The bar associations prevailed when the D.C. Circuit Court of Appeals found that the FTC’s attempt to regulate lawyers under the GBLA “was an ‘arbitrary and capricious’ violation of the Administrative Procedure Act.” The court added that, “[i]t is undisputed that the regulation of the practice of law is traditionally the province of the states.” Federal law “may not be interpreted to reach into areas of State sovereignty unless the language of the federal law compels the intrusion,” and “if Congress intends to alter the ‘usual constitutional balance between the States and the Federal Government,’ it must make its intention to do so ‘unmistakably clear in the language of the statute.’” The D.C. Circuit further held that, “[Congress] does not … hide elephants in mouseholes”; to regulate lawyers based only on the very general grant of authority in GLBA over “financial institutions” would require the court “to conclude that Congress not only had hidden a rather large elephant in a rather obscure mousehole, but had buried the ambiguity in which the pachyderm lurks beneath an incredibly deep mound of specificity, none of which bears the footprints of the beast or any indication that Congress even suspected its presence.”

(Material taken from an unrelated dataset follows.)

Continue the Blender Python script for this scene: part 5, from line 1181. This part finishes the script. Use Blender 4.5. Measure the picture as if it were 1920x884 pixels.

With its Red Flag Rules, the FTC is once again trying to regulate the practice of law through an over-broad application of a set of rules that were clearly written with the intention of being applied to financial institutions. There is no legitimate basis for the FTC to regulate the legal profession in this way. nor has the FTC even made a showing that new rules would accomplish any positive practical effect in this context.


The regulation of lawyers is best left to the states. As the U.S. Supreme Court has stated, “[s]ince the founding of the Republic, the licensing and regulation of lawyers has been left exclusively to the States and the District of Columbia within their respective jurisdictions.” While it is not necessary for the present purpose to even consider the larger question of whether or not it is appropriate for the FTC to regulate lawyers in any fashion, it is important to observe that the application of these Red Flag Rules, directed at “financial institutions” and “creditors,” to lawyers could have potentially broad and disturbing implications for the bar and the public.


If applied to lawyers, the Red Flag Rules would have the potential to intrude on the profoundly confidential nature of the client-lawyer relationship that is now regulated by the states through the Rules of Professional Conduct. Given the wide range of circumstances under which a client-lawyer relationship can develop, these Red Flag Rules would have a negative impact on the client-lawyer relationship and, in some cases, would limit a client’s access to legal advice. For example, it would have a chilling impact on client-lawyer relationships if lawyers were now required to demand certain specific personally identifiable information from a client before providing advice. [“I am sorry, but before I am able to provide you with legal advice, I must first ask you some questions that are required by the Federal Government.”] Clearly, some clients will be reluctant to provide this information and will be put in the position of having to decide whether to provide this personal information or go without the advice of counsel. As things stand, there is nothing that would prevent lawyers from undertaking their own sound due diligence before agreeing to a representation. It is obvious that under the current circumstances, the unarticulated benefit of applying the Red Flag Rules to the legal profession, as the FTC proposes to do, is outweighed by the very real damage that the rules would impose on the client-lawyer relationship that public policy that has guarded so carefully for centuries.


For these reasons, the Association is opposed to the FTC’s proposed application of its proposed Red Flag Rules to lawyers and law firms, and urges the FTC to reconsider its position.